Bereits am Tag nach Ulbrichts Ableben legte sein Nachfolger Erich Honecker fest, wie mit dem Nachlass zu verfahren sei, das Politbüro entschied tags darauf. Schon seit dem 21. Mai 1973 hatte der persönliche Mitarbeiter des schwer kranken Ulbricht, Herbert Jung, Unterlagen aus dessen Büros im ZK und im Staatsrat ins ZPA überführt. Mitte der 1970er Jahre übergab Lotte Ulbricht diesem weitere persönliche Dokumente und dienstliche Vorgänge: »unerschlossen, überwiegend lose und in Bündeln«.

Das ZPA ist heute Teil der Stiftung Archiv der Parteien und Massenorganisationen der DDR, bekannt unter dem Kürzel SAPMO. Dass derart wichtiges Archivgut aus der DDR geschlossen gerettet wurde, ist namentlich Gregor Gysi und Klaus Höpcke zu verdanken. Im Einigungsvertrag fand das Thema nicht statt. Die beiden genannten und weitere engagierte Genossen gaben keine Ruhe, bis 18 »Einbringungsverträge« unterschrieben, das Bundesarchivgesetz geändert worden war und endlich am 4. Januar 1993 die unselbstständige Stiftung des öffentlichen Rechts unter dem Dach des Bundesarchivs in der Berliner Finckensteinallee, eben SAPMO, ihre Arbeit aufnehmen konnte. Zusammen mit dem Gesamtbestand »Zentralkomitee der SED« wurden dort auch die Archivalien der Provenienz »Büro Walter Ulbricht« eingebracht.

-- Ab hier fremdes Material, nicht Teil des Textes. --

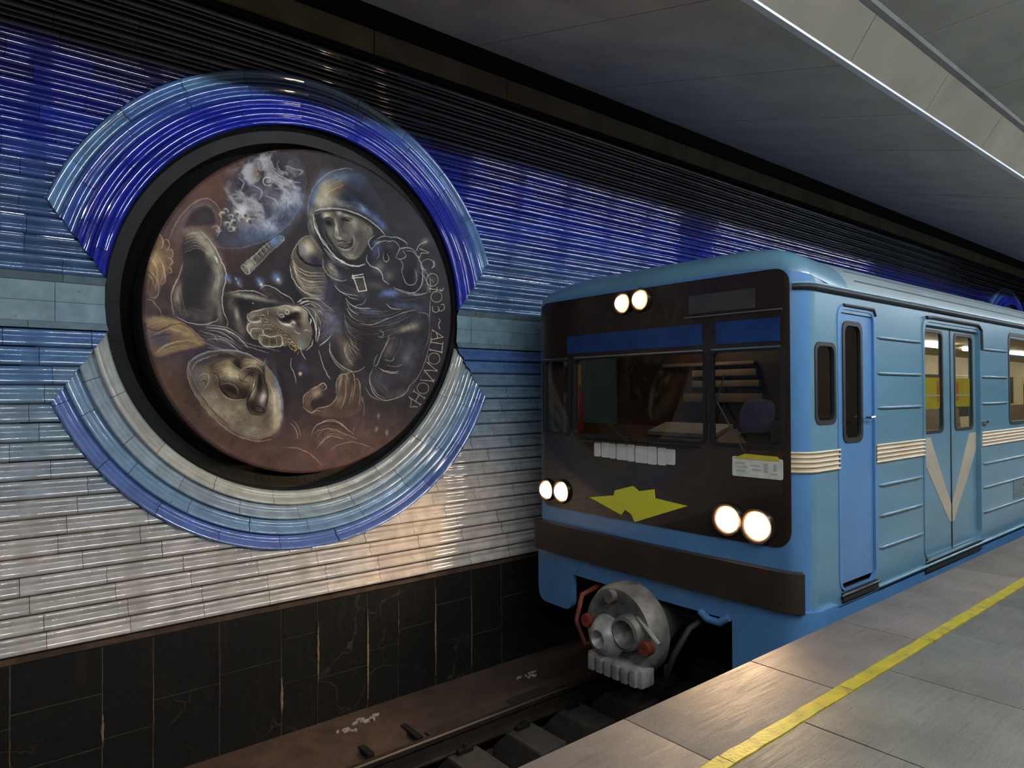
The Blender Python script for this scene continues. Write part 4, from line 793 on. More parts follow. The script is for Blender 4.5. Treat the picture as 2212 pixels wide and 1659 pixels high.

Lotte Ulbricht verstarb 2002. Ihr Nachlass und das, was sie noch von ihrem Mann besaß, kamen ebenfalls ins Bundesarchiv. So hatte sie es am 3. Juli 1995 im Beisein ihres Rechtsanwalts Grischa Worner in einer notariell beglaubigten »Vermächtnisanordnung« verfügt: »Ich bin Eigentümerin der persönlichen Unterlagen und Gegenstände von Lotte und Walter Ulbricht ... Hierbei handelt es sich insbesondere um Ausweise, Urkunden, Korrespondenzen, Reden, Artikel, Erinnerungen, Auszeichnungen, Aufzeichnungen jeglicher Art, Fotos und ähnliches ... Alle diese Sachen soll als Vermächtnis die Partei des Demokratischen Sozialismus in Deutschland erhalten. Zu den vorgenannten Sachen und Gegenständen gehört der gesamte Nachlass von Walter Ulbricht, der dem damaligen Zentralen Parteiarchiv übergeben worden ist.«

Wie nun gelangten Privatdokumente der Ulbrichts nach Hamburg unter den Hammer? Vom Auktionshaus war nur zu hören, sie stammten aus dem »Privatbesitz der Familie Ulbricht«. Zu dieser gehörten die 1991 in ihrer Wohnung erschlagene Adoptivtochter Beate (der Täter ist bis heute nicht ermittelt), die zwei Kinder, die sie hinterließ, sowie die 1931 in Paris geborene Tochter von Walter Ulbricht, Rose Michel, Mutter von zwei Kindern. Mehr Familie gibt es nicht. Es ist auszuschließen, dass Lotte und Walter Ulbricht jemals private Dokumente, die zugleich politischen Wert besaßen, diesen Personen freiwillig zur freien Verfügung überlassen hätten, schon gar nicht Dritten. So bleibt nur die Vermutung, dass die Dokumente auf nicht ganz legale Seite beiseite geschafft worden sind. Das Auktionshaus bestreitet freilich jegliche illegale Handlung.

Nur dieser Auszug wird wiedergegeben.